Несмотря на разрыв, я должна была еще раз вызвать к себе Леву: у него оставались рукописи из литературной консультации Госиздата. Я получила их на отзыв для заработка. Этой работой я поделилась с Левой. Он пришел, но объявил, что рукописи доморощенных поэтов у него украли в пивной из кармана. Зато он принес мне собственное новое стихотворение, явно рассчитанное на успех. Но оно не могло возместить утраты, сулившей мне большие неприятности в Госиздате. Я отозвалась о его стихотворении холодно. Он ушел, кусая губы.
Через несколько дней Надя упомянула в разговоре, что Ося весьма одобрил второй стих этого стихотворения:
Ой, как горек кубок горя,
Н е люби меня, жена…
Не успела я вымолвить, что это «мое» стихотворение, как Надя резко меня оборвала: «Глупости! Все – только Марусе!» Она ревниво оберегала жалящую и нежащую любовную игру четырех: Надя – Осип – Лева – Маруся.
Разговор наш происходил буквально за несколько дней до ареста Осипа Эмильевича.
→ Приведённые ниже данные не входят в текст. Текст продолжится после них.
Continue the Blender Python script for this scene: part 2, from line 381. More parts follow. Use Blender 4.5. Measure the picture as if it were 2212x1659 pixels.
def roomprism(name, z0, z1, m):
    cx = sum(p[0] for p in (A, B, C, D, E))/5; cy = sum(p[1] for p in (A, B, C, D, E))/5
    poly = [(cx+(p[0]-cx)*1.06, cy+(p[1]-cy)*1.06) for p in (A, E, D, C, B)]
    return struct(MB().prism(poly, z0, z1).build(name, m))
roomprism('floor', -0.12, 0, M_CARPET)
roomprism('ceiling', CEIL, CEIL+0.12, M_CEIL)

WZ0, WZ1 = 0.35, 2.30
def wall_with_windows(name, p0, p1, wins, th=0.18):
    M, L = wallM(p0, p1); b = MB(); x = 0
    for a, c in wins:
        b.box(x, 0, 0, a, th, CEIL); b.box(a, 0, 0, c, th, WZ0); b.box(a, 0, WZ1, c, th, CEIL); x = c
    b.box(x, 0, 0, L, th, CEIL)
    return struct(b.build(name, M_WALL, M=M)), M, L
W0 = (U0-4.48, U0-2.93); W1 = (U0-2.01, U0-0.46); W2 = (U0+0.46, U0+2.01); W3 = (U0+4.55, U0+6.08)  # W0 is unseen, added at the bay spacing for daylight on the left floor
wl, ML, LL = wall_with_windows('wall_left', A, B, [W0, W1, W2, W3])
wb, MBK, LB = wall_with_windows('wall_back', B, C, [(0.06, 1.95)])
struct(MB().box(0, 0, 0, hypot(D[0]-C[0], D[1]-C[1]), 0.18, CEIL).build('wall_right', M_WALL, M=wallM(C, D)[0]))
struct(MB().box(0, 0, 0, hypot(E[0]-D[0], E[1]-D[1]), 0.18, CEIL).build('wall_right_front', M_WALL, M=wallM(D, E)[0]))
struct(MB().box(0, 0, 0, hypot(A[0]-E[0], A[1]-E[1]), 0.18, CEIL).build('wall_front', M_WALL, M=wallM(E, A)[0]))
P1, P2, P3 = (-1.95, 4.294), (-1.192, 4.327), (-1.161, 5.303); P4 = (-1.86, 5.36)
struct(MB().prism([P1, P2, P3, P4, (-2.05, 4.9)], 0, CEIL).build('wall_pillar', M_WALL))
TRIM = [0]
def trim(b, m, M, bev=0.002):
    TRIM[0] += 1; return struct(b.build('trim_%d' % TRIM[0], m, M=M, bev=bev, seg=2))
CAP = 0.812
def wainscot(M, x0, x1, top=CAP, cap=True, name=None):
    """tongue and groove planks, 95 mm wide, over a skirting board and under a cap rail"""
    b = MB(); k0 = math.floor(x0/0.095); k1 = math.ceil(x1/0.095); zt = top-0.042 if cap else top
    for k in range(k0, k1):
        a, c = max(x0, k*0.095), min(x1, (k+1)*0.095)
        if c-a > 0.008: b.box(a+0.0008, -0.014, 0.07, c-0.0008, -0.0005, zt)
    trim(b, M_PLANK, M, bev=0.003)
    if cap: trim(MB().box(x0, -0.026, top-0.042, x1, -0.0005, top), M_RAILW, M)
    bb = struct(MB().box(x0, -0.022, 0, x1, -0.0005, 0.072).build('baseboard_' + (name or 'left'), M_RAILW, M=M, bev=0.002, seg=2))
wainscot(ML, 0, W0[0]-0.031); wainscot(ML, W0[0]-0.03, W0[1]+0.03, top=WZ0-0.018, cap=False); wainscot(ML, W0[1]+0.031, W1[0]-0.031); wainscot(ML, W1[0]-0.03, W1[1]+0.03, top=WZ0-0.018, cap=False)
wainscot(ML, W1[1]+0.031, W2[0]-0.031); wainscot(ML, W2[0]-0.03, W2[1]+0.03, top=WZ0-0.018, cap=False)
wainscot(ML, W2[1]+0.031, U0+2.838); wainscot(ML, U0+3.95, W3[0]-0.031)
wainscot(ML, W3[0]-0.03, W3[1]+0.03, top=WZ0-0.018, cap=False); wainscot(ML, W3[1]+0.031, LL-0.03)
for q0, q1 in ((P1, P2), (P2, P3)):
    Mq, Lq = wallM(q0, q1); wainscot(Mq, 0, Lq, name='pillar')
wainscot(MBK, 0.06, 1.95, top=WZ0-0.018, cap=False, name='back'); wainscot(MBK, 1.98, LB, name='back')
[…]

Но, мы были как никогда далеки от мысли о почти неминуемом событии, на сто восемьдесят градусов перевернувшем жизнь Мандельштамов.
Между тем это же Левино стихотворение, по-видимому, вспоминала Ахматова, но в более позднюю эпоху, когда и Осипа Эмильевича уже не было в живых, и Лева только что был отправлен за Полярный круг в лагерь. Об этом свидетельствует запись в дневнике Лидии Корнеевны Чуковской 17 января 1940 года. Излагая содержание своей беседы с Анной Андреевной, цитируя ее слова, она завершает свою запись словосочетанием, оторванным от предыдущего текста: «Кубок горя».
Обычно такие мнемонические заметки служили в «Записках…» Л. Чуковской сигналом, как бы фигурой умолчания, подразумевающей разговор об арестах, ссылках и казнях. Впоследствии такие места не всегда удавалось расшифровать и самой Лидии Корнеевне. Подготавливая в 70-х годах свою книгу к печати, она прокомментировала эту запись так: «Название, придуманное Ахматовой для какого-то из ее стихотворных циклов. Для какого – не помню»[93]. Надо сказать, что стилистически такое заглавие не очень подходит к поэзии Ахматовой – оно слишком вычурно. Если для этого образа не существует какой-нибудь общий литературный источник, можно быть уверенным, что Анна Андреевна вспоминала горький «кубок горя» Левы.